─── RAW DATA ───
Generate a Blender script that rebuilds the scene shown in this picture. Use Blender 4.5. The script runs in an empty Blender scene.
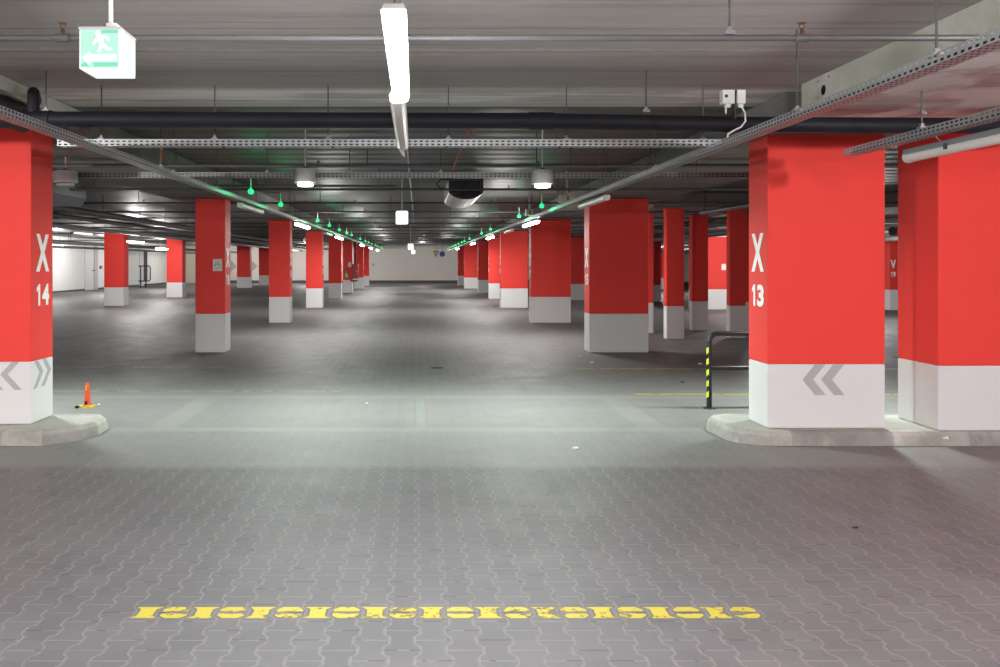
import bpy, math, random
from mathutils import Vector, Matrix
random.seed(7)
S = bpy.context.scene
COL = S.collection
F, CX, CY, H = 850.0, 416.0, 263.0, 1.7       # focal length (px), vanishing point, eye height (m)
SLAB, SOFF = H + 1.537, H + 1.225             # slab underside, beam soffit


def at(x, y, d):
    return ((x - CX) * d / F, d, H + (CY - y) * d / F)


# ------------------------------------------------------------------ node DSL
class NT:
    def __init__(s, name):
        s.m = bpy.data.materials.new(name)
        s.m.use_nodes = True
        s.t = s.m.node_tree
        s.t.nodes.clear()
        s.out = s.t.nodes.new('ShaderNodeOutputMaterial')

    def node(s, typ, **kw):
        n = s.t.nodes.new(typ)
        for k, v in kw.items():
            setattr(n, k, v)
        return n

    def link(s, a, b):
        if isinstance(a, E):
            s.t.links.new(a.s, b)
        elif hasattr(a, 'is_output'):
            s.t.links.new(a, b)
        else:
            b.default_value = a

    def math(s, op, *a):
        n = s.node('ShaderNodeMath', operation=op)
        for i, v in enumerate(a):
            s.link(v, n.inputs[i])
        return E(s, n.outputs[0])

    def coord(s, which='Object'):
        n = s.node('ShaderNodeTexCoord')
        return n.outputs[which]

    def xyz(s, sock):
        n = s.node('ShaderNodeSeparateXYZ')
        s.t.links.new(sock, n.inputs[0])
        return [E(s, o) for o in n.outputs]

    def vec(s, x, y, z=0.0):
        n = s.node('ShaderNodeCombineXYZ')
        for i, v in enumerate((x, y, z)):
            s.link(v, n.inputs[i])
        return n.outputs[0]

    def scale(s, sock, v):
        n = s.node('ShaderNodeVectorMath', operation='MULTIPLY')
        s.t.links.new(sock, n.inputs[0])
        n.inputs[1].default_value = v
        return n.outputs[0]

    def noise(s, sock, scale, detail=4, rough=0.55):
        n = s.node('ShaderNodeTexNoise')
        s.t.links.new(sock, n.inputs['Vector'])
        n.inputs['Scale'].default_value = scale
        n.inputs['Detail'].default_value = detail
        n.inputs['Roughness'].default_value = rough
        return E(s, n.outputs['Fac'])

    def white(s, sock):
        n = s.node('ShaderNodeTexWhiteNoise', noise_dimensions='3D')
        s.t.links.new(sock, n.inputs['Vector'])
        return E(s, n.outputs['Value'])

    def remap(s, v, a, b, c=0.0, d=1.0):
        n = s.node('ShaderNodeMapRange')
        s.link(v, n.inputs[0])
        for i, q in enumerate((a, b, c, d)):
            n.inputs[i + 1].default_value = q
        return E(s, n.outputs[0])

    def mix(s, f, a, b, blend='MIX'):
        n = s.node('ShaderNodeMix', data_type='RGBA', blend_type=blend)
        s.link(f, n.inputs[0])
        for v, i in ((a, 6), (b, 7)):
            if isinstance(v, tuple):
                n.inputs[i].default_value = (*v[:3], 1)
            else:
                s.link(v, n.inputs[i])
        return n.outputs[2]

    def bsdf(s, color, rough=0.6, metal=0.0, bump=None, bstr=0.3, bdist=0.01, emit=None, estr=0.0, alpha=None, spec=0.5):
        b = s.node('ShaderNodeBsdfPrincipled')
        if isinstance(color, tuple):
            b.inputs['Base Color'].default_value = (*color[:3], 1)
        else:
            s.link(color, b.inputs['Base Color'])
        s.link(rough, b.inputs['Roughness'])
        s.link(metal, b.inputs['Metallic'])
        b.inputs['Specular IOR Level'].default_value = spec
        if bump is not None:
            n = s.node('ShaderNodeBump')
            n.inputs['Strength'].default_value = bstr
            n.inputs['Distance'].default_value = bdist
            s.link(bump, n.inputs['Height'])
            s.t.links.new(n.outputs[0], b.inputs['Normal'])
        if emit is not None:
            b.inputs['Emission Color'].default_value = (*emit, 1)
            b.inputs['Emission Strength'].default_value = estr
        if alpha is not None:
            s.link(alpha, b.inputs['Alpha'])
        s.t.links.new(b.outputs[0], s.out.inputs[0])
        return s.m


class E:
    def __init__(s, nt, sock):
        s.n, s.s = nt, sock
    def __add__(s, o): return s.n.math('ADD', s, o)
    def __radd__(s, o): return s.n.math('ADD', o, s)
    def __sub__(s, o): return s.n.math('SUBTRACT', s, o)
    def __rsub__(s, o): return s.n.math('SUBTRACT', o, s)
    def __mul__(s, o): return s.n.math('MULTIPLY', s, o)
    def __rmul__(s, o): return s.n.math('MULTIPLY', o, s)
    def __truediv__(s, o): return s.n.math('DIVIDE', s, o)
    def lt(s, o): return s.n.math('LESS_THAN', s, o)
    def gt(s, o): return s.n.math('GREATER_THAN', s, o)
    def abs(s): return s.n.math('ABSOLUTE', s)
    def fract(s): return s.n.math('FRACT', s)
    def floor(s): return s.n.math('FLOOR', s)
    def min(s, o): return s.n.math('MINIMUM', s, o)
    def max(s, o): return s.n.math('MAXIMUM', s, o)


def simple(name, color, rough=0.5, metal=0.0, var=0.06, scale=6.0, **kw):
    t = NT(name)
    n = t.noise(t.coord(), scale)
    c0 = tuple(max(0, c * (1 - var)) for c in color)
    c1 = tuple(min(1, c * (1 + var)) for c in color)
    return t.bsdf(t.mix(n, c0, c1), rough, metal, **kw)


def glow(name, color, strength, base=(0.9, 0.9, 0.9)):
    t = NT(name)
    return t.bsdf(base, 0.4, emit=color, estr=strength)


# Double-T ("bone") concrete pavers: zig-zag column edges, head joints staggered by half a stone.
PP, PL, PA, PX0, PY0 = 0.1385, 0.2, 0.0130, -1.309, 4.132


def pavers(t, x, y):
    u = (x - PX0) / PP - 0.5                     # boundaries sit at whole numbers
    m = (u + 0.5).floor()
    par = t.math('FLOORED_MODULO', m, 2.0)
    sgn = 1.0 - 2.0 * par
    v = (y - PY0) / PL
    tri = ((v + 0.25).fract() - 0.5).abs() * 4.0 - 1.0   # -1..1 triangle of period 1
    ph = ((v + 0.0).fract() - 0.5).abs() * 4.0 - 1.0      # +1 at the middle of an even stone
    trap = (ph * 3.6).max(-1.0).min(1.0)
    b = m - sgn * trap * (PA / PP) * -1.0
    dx = (u - b).abs() * PP
    right = u.gt(b)
    col = m + right                                # stone column index (0 is centred on PX0)
    cpar = t.math('FLOORED_MODULO', col, 2.0)
    w = v + cpar * 0.5
    dy = ((w.fract() - 0.5).abs() * -1.0 + 0.5).abs() * PL   # distance to whole numbers of w
    dy2 = ((w + 0.5).fract() - 0.5).abs() * PL
    row = (w + 0.5).floor()
    return dx, dy2, col, row, cpar


def paver_y(t, x, y):
    # head joints of even columns lie half a stone away from PY0
    dx, dy, col, row, cpar = pavers(t, x, y)
    return dx, dy, col, row, cpar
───
WORK TO BE COMPLETED =
Restate the data above word for word. Do not include the images.

EXPECTED ANSWER =
Generate a Blender script that rebuilds the scene shown in this picture. Use Blender 4.5. The script runs in an empty Blender scene.
import bpy, math, random
from mathutils import Vector, Matrix
random.seed(7)
S = bpy.context.scene
COL = S.collection
F, CX, CY, H = 850.0, 416.0, 263.0, 1.7       # focal length (px), vanishing point, eye height (m)
SLAB, SOFF = H + 1.537, H + 1.225             # slab underside, beam soffit


def at(x, y, d):
    return ((x - CX) * d / F, d, H + (CY - y) * d / F)


# ------------------------------------------------------------------ node DSL
class NT:
    def __init__(s, name):
        s.m = bpy.data.materials.new(name)
        s.m.use_nodes = True
        s.t = s.m.node_tree
        s.t.nodes.clear()
        s.out = s.t.nodes.new('ShaderNodeOutputMaterial')

    def node(s, typ, **kw):
        n = s.t.nodes.new(typ)
        for k, v in kw.items():
            setattr(n, k, v)
        return n

    def link(s, a, b):
        if isinstance(a, E):
            s.t.links.new(a.s, b)
        elif hasattr(a, 'is_output'):
            s.t.links.new(a, b)
        else:
            b.default_value = a

    def math(s, op, *a):
        n = s.node('ShaderNodeMath', operation=op)
        for i, v in enumerate(a):
            s.link(v, n.inputs[i])
        return E(s, n.outputs[0])

    def coord(s, which='Object'):
        n = s.node('ShaderNodeTexCoord')
        return n.outputs[which]

    def xyz(s, sock):
        n = s.node('ShaderNodeSeparateXYZ')
        s.t.links.new(sock, n.inputs[0])
        return [E(s, o) for o in n.outputs]

    def vec(s, x, y, z=0.0):
        n = s.node('ShaderNodeCombineXYZ')
        for i, v in enumerate((x, y, z)):
            s.link(v, n.inputs[i])
        return n.outputs[0]

    def scale(s, sock, v):
        n = s.node('ShaderNodeVectorMath', operation='MULTIPLY')
        s.t.links.new(sock, n.inputs[0])
        n.inputs[1].default_value = v
        return n.outputs[0]

    def noise(s, sock, scale, detail=4, rough=0.55):
        n = s.node('ShaderNodeTexNoise')
        s.t.links.new(sock, n.inputs['Vector'])
        n.inputs['Scale'].default_value = scale
        n.inputs['Detail'].default_value = detail
        n.inputs['Roughness'].default_value = rough
        return E(s, n.outputs['Fac'])

    def white(s, sock):
        n = s.node('ShaderNodeTexWhiteNoise', noise_dimensions='3D')
        s.t.links.new(sock, n.inputs['Vector'])
        return E(s, n.outputs['Value'])

    def remap(s, v, a, b, c=0.0, d=1.0):
        n = s.node('ShaderNodeMapRange')
        s.link(v, n.inputs[0])
        for i, q in enumerate((a, b, c, d)):
            n.inputs[i + 1].default_value = q
        return E(s, n.outputs[0])

    def mix(s, f, a, b, blend='MIX'):
        n = s.node('ShaderNodeMix', data_type='RGBA', blend_type=blend)
        s.link(f, n.inputs[0])
        for v, i in ((a, 6), (b, 7)):
            if isinstance(v, tuple):
                n.inputs[i].default_value = (*v[:3], 1)
            else:
                s.link(v, n.inputs[i])
        return n.outputs[2]

    def bsdf(s, color, rough=0.6, metal=0.0, bump=None, bstr=0.3, bdist=0.01, emit=None, estr=0.0, alpha=None, spec=0.5):
        b = s.node('ShaderNodeBsdfPrincipled')
        if isinstance(color, tuple):
            b.inputs['Base Color'].default_value = (*color[:3], 1)
        else:
            s.link(color, b.inputs['Base Color'])
        s.link(rough, b.inputs['Roughness'])
        s.link(metal, b.inputs['Metallic'])
        b.inputs['Specular IOR Level'].default_value = spec
        if bump is not None:
            n = s.node('ShaderNodeBump')
            n.inputs['Strength'].default_value = bstr
            n.inputs['Distance'].default_value = bdist
            s.link(bump, n.inputs['Height'])
            s.t.links.new(n.outputs[0], b.inputs['Normal'])
        if emit is not None:
            b.inputs['Emission Color'].default_value = (*emit, 1)
            b.inputs['Emission Strength'].default_value = estr
        if alpha is not None:
            s.link(alpha, b.inputs['Alpha'])
        s.t.links.new(b.outputs[0], s.out.inputs[0])
        return s.m


class E:
    def __init__(s, nt, sock):
        s.n, s.s = nt, sock
    def __add__(s, o): return s.n.math('ADD', s, o)
    def __radd__(s, o): return s.n.math('ADD', o, s)
    def __sub__(s, o): return s.n.math('SUBTRACT', s, o)
    def __rsub__(s, o): return s.n.math('SUBTRACT', o, s)
    def __mul__(s, o): return s.n.math('MULTIPLY', s, o)
    def __rmul__(s, o): return s.n.math('MULTIPLY', o, s)
    def __truediv__(s, o): return s.n.math('DIVIDE', s, o)
    def lt(s, o): return s.n.math('LESS_THAN', s, o)
    def gt(s, o): return s.n.math('GREATER_THAN', s, o)
    def abs(s): return s.n.math('ABSOLUTE', s)
    def fract(s): return s.n.math('FRACT', s)
    def floor(s): return s.n.math('FLOOR', s)
    def min(s, o): return s.n.math('MINIMUM', s, o)
    def max(s, o): return s.n.math('MAXIMUM', s, o)


def simple(name, color, rough=0.5, metal=0.0, var=0.06, scale=6.0, **kw):
    t = NT(name)
    n = t.noise(t.coord(), scale)
    c0 = tuple(max(0, c * (1 - var)) for c in color)
    c1 = tuple(min(1, c * (1 + var)) for c in color)
    return t.bsdf(t.mix(n, c0, c1), rough, metal, **kw)


def glow(name, color, strength, base=(0.9, 0.9, 0.9)):
    t = NT(name)
    return t.bsdf(base, 0.4, emit=color, estr=strength)


# Double-T ("bone") concrete pavers: zig-zag column edges, head joints staggered by half a stone.
PP, PL, PA, PX0, PY0 = 0.1385, 0.2, 0.0130, -1.309, 4.132


def pavers(t, x, y):
    u = (x - PX0) / PP - 0.5                     # boundaries sit at whole numbers
    m = (u + 0.5).floor()
    par = t.math('FLOORED_MODULO', m, 2.0)
    sgn = 1.0 - 2.0 * par
    v = (y - PY0) / PL
    tri = ((v + 0.25).fract() - 0.5).abs() * 4.0 - 1.0   # -1..1 triangle of period 1
    ph = ((v + 0.0).fract() - 0.5).abs() * 4.0 - 1.0      # +1 at the middle of an even stone
    trap = (ph * 3.6).max(-1.0).min(1.0)
    b = m - sgn * trap * (PA / PP) * -1.0
    dx = (u - b).abs() * PP
    right = u.gt(b)
    col = m + right                                # stone column index (0 is centred on PX0)
    cpar = t.math('FLOORED_MODULO', col, 2.0)
    w = v + cpar * 0.5
    dy = ((w.fract() - 0.5).abs() * -1.0 + 0.5).abs() * PL   # distance to whole numbers of w
    dy2 = ((w + 0.5).fract() - 0.5).abs() * PL
    row = (w + 0.5).floor()
    return dx, dy2, col, row, cpar


def paver_y(t, x, y):
    # head joints of even columns lie half a stone away from PY0
    dx, dy, col, row, cpar = pavers(t, x, y)
    return dx, dy, col, row, cpar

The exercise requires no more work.